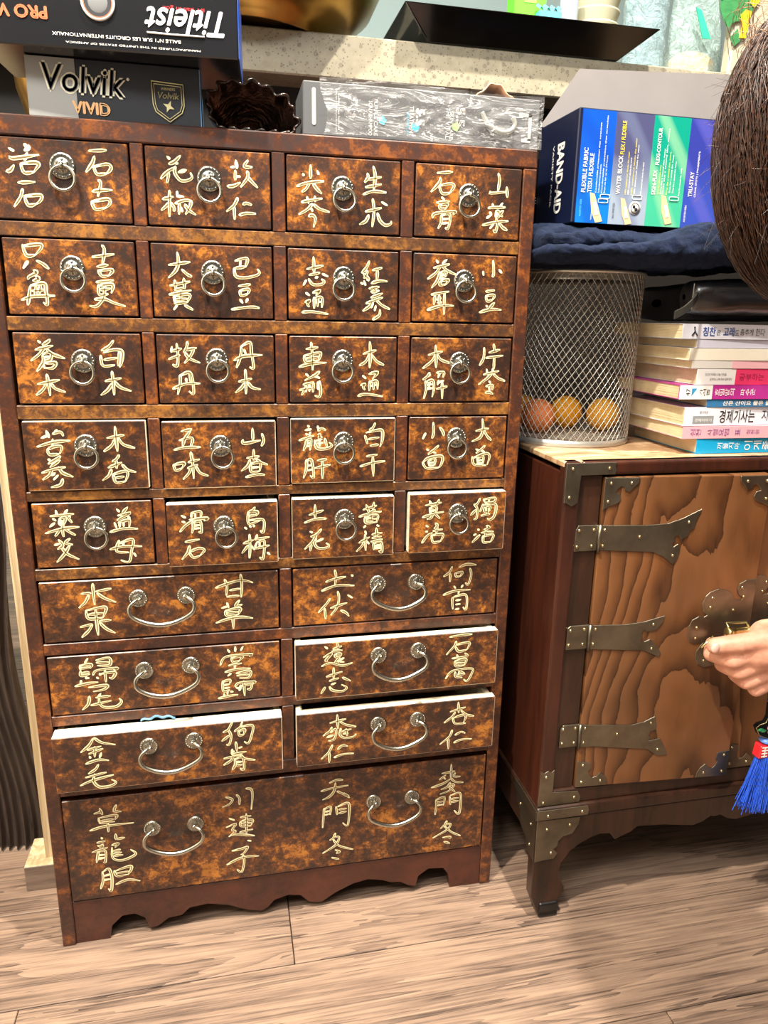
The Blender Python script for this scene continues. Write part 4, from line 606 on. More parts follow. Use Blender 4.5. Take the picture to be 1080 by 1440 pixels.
# ---------------------------------------------------------------- bandage carton
bc = thing('bandage_carton', 'open blue, grey, green and purple carton of assorted adhesive bandages', 'box', (.6465, -.001, .931), None, math.radians(1.5))
X0, X1, Y0, Y1, Z0, Z1 = .6465, .866, -.001, .100, .931, 1.0545
def stripes(name, top, bot, sw):
    t = NT(name); co = t.coord(); sx = t.n('ShaderNodeSeparateXYZ'); t.l(co, 0, sx, 0); mr = t.n('ShaderNodeMapRange'); mr.inputs['From Min'].default_value = .0; mr.inputs['From Max'].default_value = .12; t.l(sx, 'Z', mr, 0)
    r = t.ramp(mr, 0, [(.25, bot), (.65, top)]); rot = t.n('ShaderNodeMapping'); rot.inputs['Rotation'].default_value = (0, .6, 0); t.l(co, 0, rot, 0)
    w = t.n('ShaderNodeTexWave', Scale=7.0, Distortion=5.0, Detail=1.0, _bands_direction='X'); w.inputs['Detail Scale'].default_value = .6; t.l(rot, 0, w, 'Vector'); wr = t.ramp(w, 'Fac', [(.55, (0, 0, 0, 1)), (.95, (.55, .55, .55, 1))])
    m = t.mix(wr, 0, r, 0, None, sw); t.l(m, 0, t.b, 'Base Color'); t.b.inputs['Roughness'].default_value = .3; return t.m
MB().box(X0, X1, Y0, Y1, Z0, Z1).build('carton', mat('navy_card', '0d1530', .35), bc, .0012)
cols = [(X0+.0045, .694, stripes('blue_print', '0c4cba', '0a6cc4', '08409c')), (.694, .7435, stripes('grey_print', '44466a', '8c9aac', '646e8c')), (.7435, .7925, stripes('green_print', '078a76', '3aa684', '86b890')), (.7925, .8655, stripes('violet_print', '2c358c', '3044a0', '5555ac'))]
for a, b, m in cols: MB().box(a, b, Y0-.0004, Y0, Z0+.0005, Z1-.0015).build('printed_stripe', m, bc)
def uw(mb, s, x, z0, z1, h, mi=0, bold=0): write(mb, s, (x, Y0-.0008-mi*1e-5, (z0+z1)/2), z1-z0, h, (0, 0, 1), (-1, 0, 0), mi, bold)
L = MB()
uw(L, 'FLEXIBLE FABRIC', .6585, .965, 1.0125, .0052, 0, .0001); uw(L, 'TISSU FLEXIBLE', .6665, .965, 1.007, .0052, 0, .0001)
for i, (x, a, b) in enumerate(((.675, .965, 1.040), (.6788, .965, .996), (.6826, .965, 1.048), (.6862, .965, 1.006), (.6715, .935, .955))): uw(L, 'Comfortable protection that stretches' if i != 3 else 'Stays on for up to 24 hours', x, a, b, .0022)
uw(L, 'WATER BLOCK', .7038, .965, 1.007, .0054, 0, .0001); uw(L, 'FLEX / FLEXIBLE', .7048, 1.0085, 1.044, .0050, 1, .0001)
for i, (x, a, b) in enumerate(((.714, .965, 1.012), (.7178, .965, 1.006), (.7222, .965, 1.027), (.7258, .965, 1.02), (.7345, .965, 1.002))): uw(L, '100% waterproof, blocks the water', x, a, b, .0024, 1 if i in (0, 2) else 0)
uw(L, 'SKIN-FLEX', .751, .967, .994, .0050, 0, .0001); uw(L, 'FLEXI-CONTOUR', .7525, 1.000, 1.040, .0048, 0, .0001)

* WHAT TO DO
Transcribe the material exactly, keeping every word and none of the pictures.

* COMPLETE RESPONSE
The Blender Python script for this scene continues. Write part 4, from line 606 on. More parts follow. Use Blender 4.5. Take the picture to be 1080 by 1440 pixels.
# ---------------------------------------------------------------- bandage carton
bc = thing('bandage_carton', 'open blue, grey, green and purple carton of assorted adhesive bandages', 'box', (.6465, -.001, .931), None, math.radians(1.5))
X0, X1, Y0, Y1, Z0, Z1 = .6465, .866, -.001, .100, .931, 1.0545
def stripes(name, top, bot, sw):
    t = NT(name); co = t.coord(); sx = t.n('ShaderNodeSeparateXYZ'); t.l(co, 0, sx, 0); mr = t.n('ShaderNodeMapRange'); mr.inputs['From Min'].default_value = .0; mr.inputs['From Max'].default_value = .12; t.l(sx, 'Z', mr, 0)
    r = t.ramp(mr, 0, [(.25, bot), (.65, top)]); rot = t.n('ShaderNodeMapping'); rot.inputs['Rotation'].default_value = (0, .6, 0); t.l(co, 0, rot, 0)
    w = t.n('ShaderNodeTexWave', Scale=7.0, Distortion=5.0, Detail=1.0, _bands_direction='X'); w.inputs['Detail Scale'].default_value = .6; t.l(rot, 0, w, 'Vector'); wr = t.ramp(w, 'Fac', [(.55, (0, 0, 0, 1)), (.95, (.55, .55, .55, 1))])
    m = t.mix(wr, 0, r, 0, None, sw); t.l(m, 0, t.b, 'Base Color'); t.b.inputs['Roughness'].default_value = .3; return t.m
MB().box(X0, X1, Y0, Y1, Z0, Z1).build('carton', mat('navy_card', '0d1530', .35), bc, .0012)
cols = [(X0+.0045, .694, stripes('blue_print', '0c4cba', '0a6cc4', '08409c')), (.694, .7435, stripes('grey_print', '44466a', '8c9aac', '646e8c')), (.7435, .7925, stripes('green_print', '078a76', '3aa684', '86b890')), (.7925, .8655, stripes('violet_print', '2c358c', '3044a0', '5555ac'))]
for a, b, m in cols: MB().box(a, b, Y0-.0004, Y0, Z0+.0005, Z1-.0015).build('printed_stripe', m, bc)
def uw(mb, s, x, z0, z1, h, mi=0, bold=0): write(mb, s, (x, Y0-.0008-mi*1e-5, (z0+z1)/2), z1-z0, h, (0, 0, 1), (-1, 0, 0), mi, bold)
L = MB()
uw(L, 'FLEXIBLE FABRIC', .6585, .965, 1.0125, .0052, 0, .0001); uw(L, 'TISSU FLEXIBLE', .6665, .965, 1.007, .0052, 0, .0001)
for i, (x, a, b) in enumerate(((.675, .965, 1.040), (.6788, .965, .996), (.6826, .965, 1.048), (.6862, .965, 1.006), (.6715, .935, .955))): uw(L, 'Comfortable protection that stretches' if i != 3 else 'Stays on for up to 24 hours', x, a, b, .0022)
uw(L, 'WATER BLOCK', .7038, .965, 1.007, .0054, 0, .0001); uw(L, 'FLEX / FLEXIBLE', .7048, 1.0085, 1.044, .0050, 1, .0001)
for i, (x, a, b) in enumerate(((.714, .965, 1.012), (.7178, .965, 1.006), (.7222, .965, 1.027), (.7258, .965, 1.02), (.7345, .965, 1.002))): uw(L, '100% waterproof, blocks the water', x, a, b, .0024, 1 if i in (0, 2) else 0)
uw(L, 'SKIN-FLEX', .751, .967, .994, .0050, 0, .0001); uw(L, 'FLEXI-CONTOUR', .7525, 1.000, 1.040, .0048, 0, .0001)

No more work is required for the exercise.